The pepper market on Thursday moved up on good buying support amid limited availability. All the active contracts ended above the previous day closing.

However, the activities were concentrated on first two contracts while there were some indications of the third contract gathering momentum as July is nearing to its maturity.

Whatever arriving at the terminal market is bought for processing and depositing in the exchange, market sources told Business Line .

Today 14 tonnes of farm grade pepper arrived and that was traded at Rs 397, Rs 400 and Rs 402, depending upon the quality and area of production, they said.

The availability is so tight here that the Malabar pepper could be sold at Rs 430 a kg on the exchange. Given this scenario, “Why should one talk about the Indian parity in the international markets and make the hue and cry that it is outpriced?” they asked.

July contract on the NCDEX increased by Rs 145 a quintal to the last traded price (LTP) of Rs 42,565 a quintal. August and September went up by Rs 135 and Rs 180 respectively to the LTP of Rs 43,010 and Rs 43,350 a quintal.

Turnover

Total turnover decreased by 777 tonnes to 3,531 tonnes. Total open interest increased by 58 tonnes to 5,233 tonnes showing some additional buying.
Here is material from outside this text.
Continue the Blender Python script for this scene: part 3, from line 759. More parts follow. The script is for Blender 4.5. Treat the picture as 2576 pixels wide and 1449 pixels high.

July open interest dropped by 212 tonnes to 633 tonnes while August and September increased by 233 tonnes and 36 tonnes respectively to 4,333 tonnes and 233 tonnes, indicating good switching over.

Spot prices in tandem with the futures market trend moved up by Rs100 a quintal to close at Rs39,700 (ungarbled) and Rs41,200 (MG 1) a quintal.

Indian parity in the international market was at $7,800 - $7,850 a tonne (c&f) Europe and $8,100 - $8,150 a tonne (c&f) USA and remained much above other origins.